Katie Ledecky will be the youngest member of this year's Washington DC Sports Hall of Fame class.

A year ago, Olympic Swimmer Katie Ledecky threw out the ceremonial first pitch at a Washington Nationals game. This year, she returns to Nationals Park to be inducted into the Washington DC Sports Hall of Fame. The 20-year-old Ledecky, a Bethesda native, is currently a Freshman at Stanford University. This year, she helped the school’s swimming and diving team win its first NCAA championship in almost two decades. But everyone knows Katie Ledecky for her complete dominance in the pool at last year’s Olympic Games.
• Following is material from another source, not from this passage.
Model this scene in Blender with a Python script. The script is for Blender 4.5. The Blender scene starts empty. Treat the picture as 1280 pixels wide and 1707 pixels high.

During the Women’s 800 Meter Final, she nearly lapped her competition to win Gold, shattering her own world record in the process. After touching the wall, Ledecky was so far ahead that none of her competitors were even in the camera’s frame. Katie Ledecky The induction ceremony is scheduled for July 9. Ledecky will be one of nine in this year’s Washington DC Sports Hall of Fame class, joining Maryland men’s basketball legends Juan Dixon and Tom McMillen, former Maryland women’s basketball Coach Brenda Frese, former NFL commissioner Paul Tagliabue, retired broadcaster Glenn Harris, former Washington Post columnist Tony Kornheiser, former Redskins defensive back Mike Nelms, and former Capitals announcer Ron Weber. As of now, Katie Ledecky hasn’t confirmed whether or not she will compete in the 2020 Tokyo Olympic Games. However, she isn't hiding that she wants to compete in Tokyo. "Sitting in this position now, I still do want more. I still do want to continue to succeed in this sport," she said immediately after the 2016 Olympics."I still want to have the opportunities to compete on this level. It's that same feeling: I just love this atmosphere. I love the Olympics. I love being here." Ledecky is diving head first into her collegiate career and is excited to see how her new team will help prepare her for the next Olympics. Considering that Katie Ledecky lapped all but one competitor in this year’s 1650-yard NCAA Championships race, it is hard to imagine the Olympics without her.